BTW, we should remember that elections happen every day in Washington DC.
An election not an every-four-years or every-two-years event (a regular
plebiscite). It involves the flow of tremendous amounts of dollars to
influence the politicians at every point. To a small extent in recent
years, there's been some grass-roots movements counteracting the money game
(and their phoney-grassroots "astroturf" movements). The hope of the Nader
movement is that it will strengthen those movements. Nader seems to be
attracting a lot of grassroots support, especially among those much younger
than I am. I'm hoping that the veterans of this movement will learn their
lessons well.
in a different message, Eric writes:
>... the Reform Party itself has crashed and burned (which was my
> point). Might not the same fate befall the Green Party?
Of course, but no event is predetermined. Even Gore might come out in favor
of democracy, instituting real campaign finance reform, appointing people
who aren't stamped by the "new Democrat" mold (like Lieberman), eschewing
the corporate domination of politics and the technocratic myth that
expertise is enough. But that's a total dream, one less likely to be
realized than the collapse of the Greens.
I wonder if people who were organizing big anti-war [in Vietnam]

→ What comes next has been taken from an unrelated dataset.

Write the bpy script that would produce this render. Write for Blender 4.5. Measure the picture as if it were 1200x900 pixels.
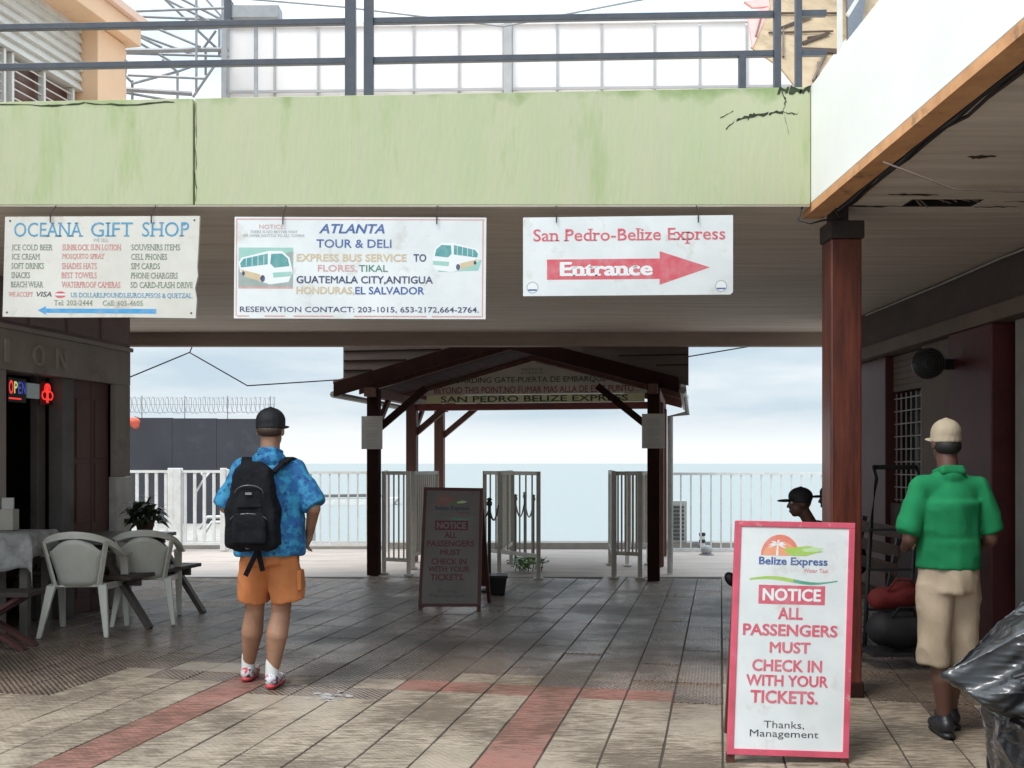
import bpy, bmesh, math, random
from mathutils import Vector, Matrix, noise
random.seed(7)
R = math.radians
scn = bpy.context.scene
col = scn.collection
for o in list(bpy.data.objects): bpy.data.objects.remove(o)

# ------------------------------------------------------------------ camera
cd = bpy.data.cameras.new('camera'); cam = bpy.data.objects.new('camera', cd); col.objects.link(cam)
cam.location = (0, 0, 1.5); cam.rotation_euler = (R(90), 0, 0)
cd.sensor_width = 36; cd.lens = 36; cd.shift_y = 0.0775
cd.clip_start = .05; cd.clip_end = 20000
scn.camera = cam
scn.render.engine = 'CYCLES'
scn.view_settings.view_transform = 'Standard'; scn.view_settings.look = 'None'
scn.view_settings.exposure = 0.12; scn.view_settings.gamma = 1
try:
    scn.cycles.max_bounces = 10; scn.cycles.diffuse_bounces = 6
except Exception: pass

# ------------------------------------------------------------------ world and sun
SUN_EL, SUN_AZ = R(56), R(228)       # azimuth measured clockwise from +Y: behind the camera, a little to the left
w = bpy.data.worlds.new('World'); scn.world = w; w.use_nodes = True
nt = w.node_tree; nt.nodes.clear()
def N(t, **k):
    n = nt.nodes.new(t)
    for a, b in k.items(): setattr(n, a, b)
    return n
L = lambda a, b: nt.links.new(a, b)
out = N('ShaderNodeOutputWorld'); bg = N('ShaderNodeBackground'); bg.inputs['Strength'].default_value = .1
sky = N('ShaderNodeTexSky', sky_type='NISHITA'); sky.sun_disc = False; sky.sun_elevation = SUN_EL; sky.sun_rotation = SUN_AZ
sky.air_density = 1; sky.dust_density = 2.5; sky.ozone_density = 1
tc = N('ShaderNodeTexCoord'); sp = N('ShaderNodeSeparateXYZ'); L(tc.outputs['Generated'], sp.inputs[0])
mp = N('ShaderNodeMapping'); mp.inputs['Scale'].default_value = (1.6, 1.6, 9); mp.inputs['Location'].default_value = (3.3, .7, 0.15)
L(tc.outputs['Generated'], mp.inputs['Vector'])
nz = N('ShaderNodeTexNoise'); nz.inputs['Scale'].default_value = 2.0; nz.inputs['Detail'].default_value = 7; nz.inputs['Roughness'].default_value = .55
L(mp.outputs[0], nz.inputs['Vector'])
cr = N('ShaderNodeValToRGB'); e = cr.color_ramp.elements
e[0].position = .40; e[0].color = (5.9, 7.2, 8.2, 1); e[1].position = .72; e[1].color = (9.6, 10.0, 10.2, 1)
L(nz.outputs['Fac'], cr.inputs['Fac'])
# bright low band just above the horizon, brighter overcast towards the zenith
hz = N('ShaderNodeValToRGB'); h = hz.color_ramp.elements
h[0].position = 0.0; h[0].color = (1, 1, 1, 1); h[1].position = .045; h[1].color = (0, 0, 0, 1)
h.new(.018).color = (1, 1, 1, 1)
ad = N('ShaderNodeMath', operation='ADD'); mm = N('ShaderNodeMath', operation='MULTIPLY_ADD')
mm.inputs[1].default_value = .03; mm.inputs[2].default_value = -.015
L(nz.outputs['Fac'], mm.inputs[0]); L(sp.outputs['Z'], ad.inputs[0]); L(mm.outputs[0], ad.inputs[1]); L(ad.outputs[0], hz.inputs['Fac'])
m1 = N('ShaderNodeMix', data_type='RGBA'); L(hz.outputs['Color'], m1.inputs[0]); L(cr.outputs['Color'], m1.inputs[6]); m1.inputs[7].default_value = (10.2, 10.6, 10.7, 1)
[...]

demonstrations, big Civil Rights demos, big movements for the Equal Rights
Amendment or for the strengthening of abortion rights worried _ahead of
time_ that their movements would "crash and burn." It can be argued that
all of those movements actually did crash and burn (to different degrees
and different ways). Does that mean that no-one should have tried? does
that mean we should give up, taking no risks?